Veteran artist, who creates American folk and progressive rock mixed with music that defies categorization, re-issues his most song-based and easy-to-love record.

American ex-pat Bob Drake is an avant-prog veteran toiling alone in the French countryside; not surprisingly, his records are mostly slept-on and unheard. It's a shame, though, considering how he fits with recent trends in experimental pop. If the music scene were a corporation, Drake would sit just a couple doors down the hall from acid-folk and whatever you call the stuff Fiery Furnaces play. He'd be in the office reserved for the guy who's been there longer than most of upper management, but who isn't particularly interested in climbing the company ladder. Some people, when given the space and time to explore the inner workings of the firm, ultimately just want to do the work; they avoid social obligations that may well assist their profile on the grounds that they might also hinder their focus.

If that makes Drake the Milton of the indie experimental Office Space-- his desk dense with both modern and archaic recording equipment, photographs of decrepit wooden sheds, a banjo and a bear suit-- it hardly makes his own work ordinary. Drake's music, taken as a whole, is unlike anything I've come across: a joyous, macabre hybrid of Song Cycle, Rubber Soul, Close to the Edge, and the sounds of Appalachian fingers on strings and mice scattering under your floorboards. The music has a few notable siblings but is married to no one, and it's hard to imagine if you haven't actually heard the stuff.

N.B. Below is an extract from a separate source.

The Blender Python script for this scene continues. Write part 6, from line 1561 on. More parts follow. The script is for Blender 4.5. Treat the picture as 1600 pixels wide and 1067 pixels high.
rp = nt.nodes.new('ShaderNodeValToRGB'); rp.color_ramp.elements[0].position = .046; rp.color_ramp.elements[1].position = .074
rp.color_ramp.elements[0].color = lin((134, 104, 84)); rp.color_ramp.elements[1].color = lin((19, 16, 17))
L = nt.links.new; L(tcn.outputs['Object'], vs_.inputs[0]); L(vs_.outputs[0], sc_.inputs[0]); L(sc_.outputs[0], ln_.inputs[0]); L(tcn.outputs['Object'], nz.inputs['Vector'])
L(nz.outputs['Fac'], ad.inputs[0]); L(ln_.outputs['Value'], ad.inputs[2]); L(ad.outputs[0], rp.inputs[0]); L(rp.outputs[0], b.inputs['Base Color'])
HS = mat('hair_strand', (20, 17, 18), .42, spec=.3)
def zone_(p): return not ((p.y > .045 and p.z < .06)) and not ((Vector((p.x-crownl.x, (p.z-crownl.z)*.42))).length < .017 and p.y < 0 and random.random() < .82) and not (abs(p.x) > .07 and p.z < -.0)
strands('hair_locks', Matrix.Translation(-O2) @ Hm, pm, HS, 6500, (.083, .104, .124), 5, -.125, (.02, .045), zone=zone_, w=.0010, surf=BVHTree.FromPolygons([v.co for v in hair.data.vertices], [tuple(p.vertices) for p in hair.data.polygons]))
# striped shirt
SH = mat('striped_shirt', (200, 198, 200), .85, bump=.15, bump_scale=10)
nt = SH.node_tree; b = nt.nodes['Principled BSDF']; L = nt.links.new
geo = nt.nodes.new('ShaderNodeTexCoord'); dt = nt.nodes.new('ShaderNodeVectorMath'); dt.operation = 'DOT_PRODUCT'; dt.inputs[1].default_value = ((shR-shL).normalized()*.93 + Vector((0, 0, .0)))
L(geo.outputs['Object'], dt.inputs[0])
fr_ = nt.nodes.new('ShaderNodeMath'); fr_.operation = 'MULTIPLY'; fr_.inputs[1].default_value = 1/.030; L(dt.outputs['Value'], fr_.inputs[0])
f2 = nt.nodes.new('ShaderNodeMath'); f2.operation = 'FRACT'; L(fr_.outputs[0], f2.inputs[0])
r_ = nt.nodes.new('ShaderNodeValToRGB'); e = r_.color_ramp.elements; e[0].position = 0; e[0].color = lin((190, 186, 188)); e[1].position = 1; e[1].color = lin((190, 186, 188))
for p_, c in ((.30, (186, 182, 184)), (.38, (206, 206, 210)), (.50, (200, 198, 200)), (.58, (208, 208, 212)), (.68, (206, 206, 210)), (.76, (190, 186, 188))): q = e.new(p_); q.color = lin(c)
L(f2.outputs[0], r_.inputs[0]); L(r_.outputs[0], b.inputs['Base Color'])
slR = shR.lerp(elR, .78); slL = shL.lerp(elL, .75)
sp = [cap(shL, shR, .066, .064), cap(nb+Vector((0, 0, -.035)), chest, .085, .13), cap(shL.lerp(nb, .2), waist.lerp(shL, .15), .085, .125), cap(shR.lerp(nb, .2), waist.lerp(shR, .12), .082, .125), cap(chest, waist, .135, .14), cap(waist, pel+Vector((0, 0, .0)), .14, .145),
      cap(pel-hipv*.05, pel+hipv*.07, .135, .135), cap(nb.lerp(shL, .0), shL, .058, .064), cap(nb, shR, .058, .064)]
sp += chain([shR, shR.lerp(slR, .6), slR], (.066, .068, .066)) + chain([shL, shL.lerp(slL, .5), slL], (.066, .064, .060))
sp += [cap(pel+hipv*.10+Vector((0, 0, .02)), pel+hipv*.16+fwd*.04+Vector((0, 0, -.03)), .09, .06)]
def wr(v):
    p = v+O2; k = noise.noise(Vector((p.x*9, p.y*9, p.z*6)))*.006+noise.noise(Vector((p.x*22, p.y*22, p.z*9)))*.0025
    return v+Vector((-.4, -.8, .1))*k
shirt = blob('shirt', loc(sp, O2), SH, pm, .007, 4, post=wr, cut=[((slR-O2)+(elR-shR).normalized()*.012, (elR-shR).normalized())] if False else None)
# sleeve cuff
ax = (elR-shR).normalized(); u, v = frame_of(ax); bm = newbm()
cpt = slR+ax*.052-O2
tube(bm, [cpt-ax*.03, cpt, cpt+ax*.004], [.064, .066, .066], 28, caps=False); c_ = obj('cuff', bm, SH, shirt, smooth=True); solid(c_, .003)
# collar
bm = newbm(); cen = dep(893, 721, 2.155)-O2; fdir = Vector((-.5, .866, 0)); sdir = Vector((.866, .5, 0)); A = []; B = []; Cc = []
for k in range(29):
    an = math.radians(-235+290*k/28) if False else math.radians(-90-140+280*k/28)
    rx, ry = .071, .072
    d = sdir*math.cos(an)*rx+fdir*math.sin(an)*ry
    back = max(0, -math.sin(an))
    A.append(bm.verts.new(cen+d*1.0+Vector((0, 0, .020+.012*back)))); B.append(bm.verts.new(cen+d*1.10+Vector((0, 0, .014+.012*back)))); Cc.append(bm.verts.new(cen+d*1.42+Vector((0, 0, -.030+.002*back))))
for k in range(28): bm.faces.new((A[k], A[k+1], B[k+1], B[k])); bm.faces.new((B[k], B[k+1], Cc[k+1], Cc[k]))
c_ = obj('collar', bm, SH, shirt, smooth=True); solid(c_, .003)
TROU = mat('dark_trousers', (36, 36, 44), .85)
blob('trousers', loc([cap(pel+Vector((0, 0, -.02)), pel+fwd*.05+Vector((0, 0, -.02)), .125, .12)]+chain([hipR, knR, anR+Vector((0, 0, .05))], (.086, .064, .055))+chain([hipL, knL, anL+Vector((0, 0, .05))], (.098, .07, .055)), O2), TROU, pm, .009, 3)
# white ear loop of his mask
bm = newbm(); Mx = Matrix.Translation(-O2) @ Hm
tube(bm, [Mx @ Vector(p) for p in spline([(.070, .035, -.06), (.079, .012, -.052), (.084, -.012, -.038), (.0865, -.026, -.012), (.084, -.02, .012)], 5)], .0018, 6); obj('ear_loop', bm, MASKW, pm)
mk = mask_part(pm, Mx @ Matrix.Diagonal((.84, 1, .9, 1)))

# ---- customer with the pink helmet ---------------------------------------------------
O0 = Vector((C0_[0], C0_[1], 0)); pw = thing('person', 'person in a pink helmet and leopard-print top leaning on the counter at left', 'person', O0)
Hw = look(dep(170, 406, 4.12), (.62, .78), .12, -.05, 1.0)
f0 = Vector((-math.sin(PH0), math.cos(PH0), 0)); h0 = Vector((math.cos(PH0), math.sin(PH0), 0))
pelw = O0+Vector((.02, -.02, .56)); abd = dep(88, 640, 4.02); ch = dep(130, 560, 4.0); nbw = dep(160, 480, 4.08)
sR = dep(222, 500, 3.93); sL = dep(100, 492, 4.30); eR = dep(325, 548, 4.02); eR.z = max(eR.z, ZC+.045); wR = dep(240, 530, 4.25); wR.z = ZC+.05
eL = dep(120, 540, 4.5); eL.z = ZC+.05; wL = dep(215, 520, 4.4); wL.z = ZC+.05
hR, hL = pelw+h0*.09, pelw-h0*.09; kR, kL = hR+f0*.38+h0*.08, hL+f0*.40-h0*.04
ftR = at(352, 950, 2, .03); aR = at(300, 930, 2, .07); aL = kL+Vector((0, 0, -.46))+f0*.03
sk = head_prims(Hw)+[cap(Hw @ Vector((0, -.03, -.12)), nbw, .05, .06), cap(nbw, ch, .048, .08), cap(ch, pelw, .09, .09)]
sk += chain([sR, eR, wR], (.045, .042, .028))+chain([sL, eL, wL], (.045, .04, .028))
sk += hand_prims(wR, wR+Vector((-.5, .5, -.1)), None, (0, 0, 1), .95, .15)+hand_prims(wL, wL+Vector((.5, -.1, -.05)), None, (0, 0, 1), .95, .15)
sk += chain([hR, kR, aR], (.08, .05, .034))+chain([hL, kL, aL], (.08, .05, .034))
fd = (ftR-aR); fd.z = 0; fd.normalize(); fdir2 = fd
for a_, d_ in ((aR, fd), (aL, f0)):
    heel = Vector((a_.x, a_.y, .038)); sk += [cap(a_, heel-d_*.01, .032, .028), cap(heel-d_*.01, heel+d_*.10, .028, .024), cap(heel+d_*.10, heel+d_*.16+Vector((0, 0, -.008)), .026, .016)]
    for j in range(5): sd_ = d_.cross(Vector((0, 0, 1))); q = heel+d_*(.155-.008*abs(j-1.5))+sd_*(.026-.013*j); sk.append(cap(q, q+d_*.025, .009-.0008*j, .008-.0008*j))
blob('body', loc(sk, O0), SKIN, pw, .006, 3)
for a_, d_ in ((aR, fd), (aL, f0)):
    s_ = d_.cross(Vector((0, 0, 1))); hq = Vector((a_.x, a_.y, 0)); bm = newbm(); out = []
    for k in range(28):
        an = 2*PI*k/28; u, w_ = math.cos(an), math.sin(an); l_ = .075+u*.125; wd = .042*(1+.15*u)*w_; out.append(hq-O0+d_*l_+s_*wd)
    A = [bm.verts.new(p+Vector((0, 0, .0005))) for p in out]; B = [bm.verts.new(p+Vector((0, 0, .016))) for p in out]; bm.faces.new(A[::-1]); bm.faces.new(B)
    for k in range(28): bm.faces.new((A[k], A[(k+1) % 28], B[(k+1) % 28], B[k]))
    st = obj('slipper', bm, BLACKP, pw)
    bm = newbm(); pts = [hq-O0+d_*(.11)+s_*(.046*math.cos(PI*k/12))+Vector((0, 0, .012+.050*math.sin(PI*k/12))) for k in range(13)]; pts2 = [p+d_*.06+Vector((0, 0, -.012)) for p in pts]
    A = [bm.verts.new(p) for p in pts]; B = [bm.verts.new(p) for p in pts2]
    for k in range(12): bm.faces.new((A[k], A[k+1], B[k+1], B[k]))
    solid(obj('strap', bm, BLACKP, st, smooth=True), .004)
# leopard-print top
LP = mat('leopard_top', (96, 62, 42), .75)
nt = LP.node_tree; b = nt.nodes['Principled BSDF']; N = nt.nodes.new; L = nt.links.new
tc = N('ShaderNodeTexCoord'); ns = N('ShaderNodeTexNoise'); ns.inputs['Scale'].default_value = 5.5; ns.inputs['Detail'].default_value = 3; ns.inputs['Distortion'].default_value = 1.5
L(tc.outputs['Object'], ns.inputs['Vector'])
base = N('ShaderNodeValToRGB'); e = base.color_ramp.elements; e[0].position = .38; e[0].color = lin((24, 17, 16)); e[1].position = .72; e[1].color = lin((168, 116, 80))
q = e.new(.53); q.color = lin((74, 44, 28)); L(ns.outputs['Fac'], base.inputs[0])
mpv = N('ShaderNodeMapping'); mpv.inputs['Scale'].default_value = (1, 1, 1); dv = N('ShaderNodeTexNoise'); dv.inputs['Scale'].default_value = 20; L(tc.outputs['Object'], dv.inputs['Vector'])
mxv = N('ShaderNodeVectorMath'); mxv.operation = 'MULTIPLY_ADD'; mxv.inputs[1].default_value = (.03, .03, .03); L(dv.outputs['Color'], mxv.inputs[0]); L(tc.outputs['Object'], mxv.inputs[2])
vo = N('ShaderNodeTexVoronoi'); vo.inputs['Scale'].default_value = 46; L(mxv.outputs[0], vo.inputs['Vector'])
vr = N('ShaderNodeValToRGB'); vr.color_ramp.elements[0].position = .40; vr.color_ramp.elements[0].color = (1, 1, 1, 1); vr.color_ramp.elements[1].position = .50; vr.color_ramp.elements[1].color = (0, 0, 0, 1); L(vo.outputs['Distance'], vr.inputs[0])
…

Drake self-released his first solo record in 1994; at the time, it mostly fell on deaf ears, but now it's been reissued by the U.S. branch of out-rock fountainhead ReR. What Day Is It? is not only Drake's most song-oriented release, it's also arguably his best, rivaled only by 2002's very different The Skull Mailbox. The basic sound will be familiar to fans; Drake's distinctive synthesis-- American folk and progressive rock, mixed with music that defies categorization-- hasn't changed. The songs are strikingly different in that, well, they're "songs"-- verses, choruses, even "hooks," idiosyncratic as they are. It's funny to see how Drake's stuff has sidestepped these notions over the years, but for beginners, I can't imagine a better gateway to his work.

Opener "The House" begins with dissonant, mysterious strummed chords from an acoustic guitar; the chiming of an electric guitar melody on the left and Drake's admission that "I heard a sound, a scuttling sound / It could be a mouse, but I don't think so" represent well the kind of black comedy/paranoid horror imagery Drake prefers. "The Drawing", likewise, begins with the statement: "You always start first with my eyes, except when you're serious, then it's my ears". The music is a rustic mix of Beatlesque melody and country-blues, but when the "I Want You (She's So Heavy)" riffery begins, the song goes from sly joke to epic jam. Seriously, I've already gotten a note from the neighbors over this one.

And speaking of jams, the machine-gun rhythm that launches "Plates" should sate the avant-rock crowd, just as the instrumentals "Weeds" and "Spiders" will answer the burning question: Is there a way to turn a hoedown into a prog-down? Despite the genre leaps, Drake isn't really showing off; he sounds like he's having fun, even with the many hundreds of notes that pass by in a typical song. Tracks like the buoyant "The 13th Animal" or the mystical, quasi-psychedelic "Precarious Glimmering" are unselfconscious and effortlessly motive, where almost anyone else would sound heavy-handed trying to pull them off. Again, if you haven't heard Bob Drake and aren't already put off by the references, What Day Is It? is a perfect primer. There really isn't anything else like it.